Turns out, there was a very bad accident on the N2. So I was stuck. I sat there for 20 mins and didn’t move. I didn’t have the producers’ number so I couldn’t phone them and my agency was closed for the day.
Finally got through and fell in the door of the wardrobe call at around 6pm.
I was asked why I had rushed as they were running an hour late.
…
At least I booked the job
Apr 28th
One of my favorite spots for sushi is Sevruga. I love the view, the jellybeans and the giant Mojitos.
I don’t know if it’s because I can’t quite get the fine art of eating with chopsticks quite right, or if I wave my sushi around too much when I talk, but you can always see where I have eaten. There are patterns of soy-sauce that reach far and wide, that plates , serviettes, soy-sauce bowls and anything else on the table struggle to cover up.
Tonight was a first. I had eaten my way through a substantial amount of sushi and I had not dropped one single spot of sauce anywhere.
As soon as I realized this , I had to tell the entire table ( who were au fait with my soy-sauce habits).
I was so excited to share the good news: it was a world first.
I said loudly,
” Hey guys, look! No soy sauce!”
I proudly swept my arm across the crisp, clean, white table-cloth in front of me.

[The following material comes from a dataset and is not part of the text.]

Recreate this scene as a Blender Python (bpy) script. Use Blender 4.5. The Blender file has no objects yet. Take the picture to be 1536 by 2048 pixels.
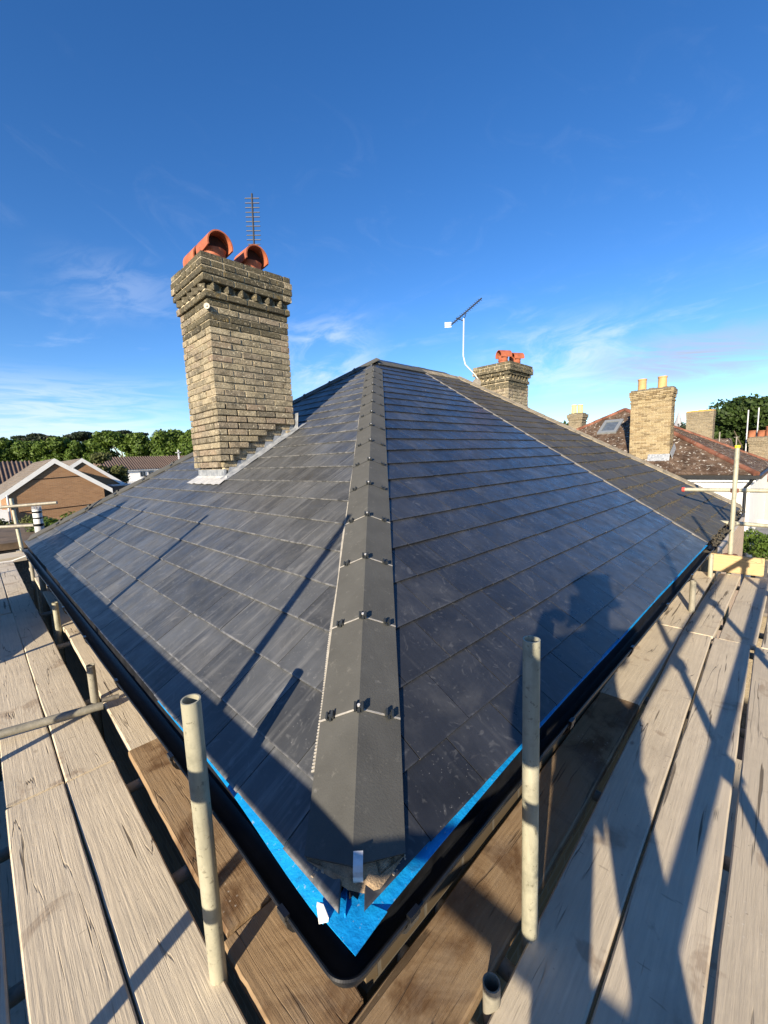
import bpy, bmesh, math, random
from mathutils import Vector, Matrix
random.seed(7)
sc = bpy.context.scene
col = sc.collection
V = Vector
R = math.radians

# ------------------------------------------------------------------ camera
cam_d = bpy.data.cameras.new('camera')
cam = bpy.data.objects.new('camera', cam_d); col.objects.link(cam)
CAM = V((-0.479, -0.633, 1.005))
cr, cu, cf = V((0.7052, -0.7079, -0.0386)), V((0.1167, 0.0622, 0.9912)), V((0.6993, 0.7035, -0.1264))
cf.normalize(); cr = (cr - cf * cr.dot(cf)).normalized(); cu = cr.cross(cf)
cam.matrix_world = Matrix(((cr.x, cu.x, -cf.x, CAM.x), (cr.y, cu.y, -cf.y, CAM.y), (cr.z, cu.z, -cf.z, CAM.z), (0, 0, 0, 1)))
cam_d.sensor_fit = 'VERTICAL'; cam_d.sensor_height = 36.0
cam_d.lens = 827.05 / 2048 * 36.0
cam_d.clip_start = 0.01; cam_d.clip_end = 3000
sc.camera = cam
sc.render.resolution_x = 768; sc.render.resolution_y = 1024

# ------------------------------------------------------------------ light
SUN_AZ = R(20 + 180)            # direction TO the sun, in the x-y plane
SUN_EL = R(18.5)
sunv = V((math.cos(SUN_AZ) * math.cos(SUN_EL), math.sin(SUN_AZ) * math.cos(SUN_EL), math.sin(SUN_EL)))
sd = bpy.data.lights.new('sun', 'SUN'); sd.energy = 5.0; sd.angle = R(0.55); sd.color = (1.0, 0.86, 0.66)
so = bpy.data.objects.new('sun', sd); col.objects.link(so)
so.rotation_euler = sunv.to_track_quat('Z', 'Y').to_euler()

world = bpy.data.worlds.new('World'); sc.world = world; world.use_nodes = True
nt = world.node_tree; nt.nodes.clear()
def wn(t, **k):
    n = nt.nodes.new(t)
    for a, b in k.items(): setattr(n, a, b)
    return n
sky = wn('ShaderNodeTexSky', sky_type='NISHITA'); sky.sun_disc = False
sky.sun_elevation = SUN_EL; sky.sun_rotation = math.atan2(sunv.x, sunv.y)
sky.air_density = 0.85; sky.dust_density = 0.2; sky.ozone_density = 3.0; sky.altitude = 50
hs = wn('ShaderNodeHueSaturation'); hs.inputs['Saturation'].default_value = 1.24; hs.inputs['Value'].default_value = 1.0; hs.inputs['Hue'].default_value = 0.508
nt.links.new(sky.outputs[0], hs.inputs['Color'])
tc = wn('ShaderNodeTexCoord')
sep = wn('ShaderNodeSeparateXYZ'); nt.links.new(tc.outputs['Generated'], sep.inputs[0])
def wmath(op, a, b=None, c=None):
    n = wn('ShaderNodeMath', operation=op)
    for i, x in enumerate((a, b, c)):
        if x is None: continue
        if isinstance(x, (int, float)): n.inputs[i].default_value = x
        else: nt.links.new(x, n.inputs[i])
    return n.outputs[0]
# azimuth / elevation of the view direction, for thin cirrus low in the sky
az = wmath('ARCTAN2', sep.outputs['Y'], sep.outputs['X'])
el = wmath('ARCSINE', sep.outputs['Z'])
def cloud(azs, els, seed, sc_, lo, hi, det=8.0, dist=1.2, tilt=0.0):
    comb = wn('ShaderNodeCombineXYZ')
    a2 = wmath('MULTIPLY', az, azs)
    e2 = wmath('MULTIPLY', wmath('ADD', el, wmath('MULTIPLY', az, tilt)), els)
    nt.links.new(a2, comb.inputs[0]); nt.links.new(e2, comb.inputs[1]); comb.inputs[2].default_value = seed
    no = wn('ShaderNodeTexNoise'); no.inputs['Scale'].default_value = sc_; no.inputs['Detail'].default_value = det
    no.inputs['Roughness'].default_value = 0.62; no.inputs['Distortion'].default_value = dist
    nt.links.new(comb.outputs[0], no.inputs['Vector'])
    mr = wn('ShaderNodeMapRange', interpolation_type='SMOOTHSTEP'); mr.inputs['From Min'].default_value = lo; mr.inputs['From Max'].default_value = hi
    nt.links.new(no.outputs['Fac'], mr.inputs['Value'])
    return mr.outputs[0]
def band(c, w, v=el):
    # soft band around centre c (radians) of half width w
    d = wmath('ABSOLUTE', wmath('SUBTRACT', v, c))
    mr = wn('ShaderNodeMapRange', interpolation_type='SMOOTHSTEP'); mr.inputs['From Min'].default_value = w; mr.inputs['From Max'].default_value = 0.0
    nt.links.new(d, mr.inputs['Value']); return mr.outputs[0]
cir = wmath('MULTIPLY', wmath('MULTIPLY', cloud(2.6, 9.0, 3.1, 1.6, 0.50, 0.85, tilt=0.12), band(R(12), R(12))), 0.35)
lowb = wmath('MULTIPLY', cloud(1.4, 14.0, 8.7, 1.5, 0.40, 0.68, dist=0.7), band(R(4), R(7)))
wis = wmath('MULTIPLY', cloud(3.4, 7.0, 21.3, 1.5, 0.53, 0.80, tilt=-0.25, dist=1.6), band(R(26), R(17)))
def blob(a0, aw, e0, ew):
    return wmath('MULTIPLY', band(R(a0), R(aw), az), band(R(e0), R(ew)))
b_left = wmath('MULTIPLY', cloud(9.0, 20.0, 4.4, 1.3, 0.36, 0.66, tilt=0.35, dist=0.7), blob(75, 10, 19.5, 4.5))
b_mid = wmath('MULTIPLY', cloud(8.0, 14.0, 12.4, 1.3, 0.34, 0.70, tilt=0.2, dist=0.8), blob(52, 10, 13, 8))
b_right = wmath('MULTIPLY', cloud(7.0, 16.0, 31.4, 1.3, 0.34, 0.68, tilt=0.1, dist=0.7), blob(21, 14, 11.5, 6))
b_low = wmath('MULTIPLY', cloud(5.0, 40.0, 51.4, 1.3, 0.36, 0.6, dist=0.8), blob(84, 22, 6, 6))
tot = cir
for x, k in ((lowb, 0.26), (wis, 0.05), (b_left, 0.22), (b_mid, 0.75), (b_right, 0.75), (b_low, 0.6)):
    tot = wmath('ADD', tot, wmath('MULTIPLY', x, k))
tot = wmath('MINIMUM', tot, 0.85)
mixc = wn('ShaderNodeMixRGB'); mixc.inputs['Color2'].default_value = (4.9, 5.3, 6.0, 1)
nt.links.new(wmath('MULTIPLY', tot, 0.78), mixc.inputs['Fac']); nt.links.new(hs.outputs[0], mixc.inputs['Color1'])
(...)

Unfortunately, there happened to be an entire bottle of soy-sauce in the way which I had not seen. Arm sweeps. Sweeping arm meets bottle. Over bottle goes. Soy-sauce splatters everywhere.Table, me, passing seagulls, residents of Timbuktu. Table laughs. Waiter looks un-amused.
Sigh.
I search for the hole in ground that really should be appearing right about now.
Thanks Murphy.
Mar 11th
I can’t remember exactly where I was. I do remember that It had been a really long day .
It was also a million degrees outside.
I thought I would be helpful and take the rubbish out.
This was pretty simple. All I had to do was get a rather full, black bag on the third floor, down the stairs and into the one of the bins that lined the driveway.
The bag was quite heavy . On my mission to be a modern, independent woman I brushed aside help from the guys.
I was ok for the first flight. I heard a sort of tearing noise. Was pretty sure it wasn’t the bag though ( in hindsight.. what else could it have been Robyn). Second flight. Bag really straining. I am picking up the pace because have realised tearing is actually coming from bag. Bag splits…. cans, papers and apple cores burst out and slinky down the stairs ( but with less grace).
This was still ok.
The worst part was the expired yoghurt that has made it’s way out the tub …. and onto my toes, legs and several stairs. Due to heat, yoghurt was like soup. It was also full of bits of strawberry.
I tried to piece the bag back together. Failed miserably. Picked it up and ran towards the bins. Yoghurt happily snail-trailing behind me.
Get to the bins. But of course… every single bin is full. Except for the very last one, that you struggle to open and to a girl standing with her arms full of the remnants of a full black bag, the end of the driveway seems very far.
So, it is still a million degrees. Yet I have made it to the end of the driveway and I am now fighting with a wheelie bin,throwing strawberry-flavoured, chunky yoghurt everywhere. Hands, arms, shirt… lovely.
Cue sense of humour failure.
You honestly have to laugh though. So that is precisely what I did.
There I was, covered in sticky, expired, strawberry- flavoured yoghurt having a stand up argument with a wheelie bin ( who was winning) giggling hysterically to myself.
Finally persuaded the bag and most of its contents into the bin.
Then traipsed back and forth up the stairs cleaning up the yoghurt.
To all those that know and love me.. this is most likely the reason I cannot stand yoghurt.
After what felt like several hours, I was finally finished. I went back upstairs, only to knock into someone and be drenched in coca-cola.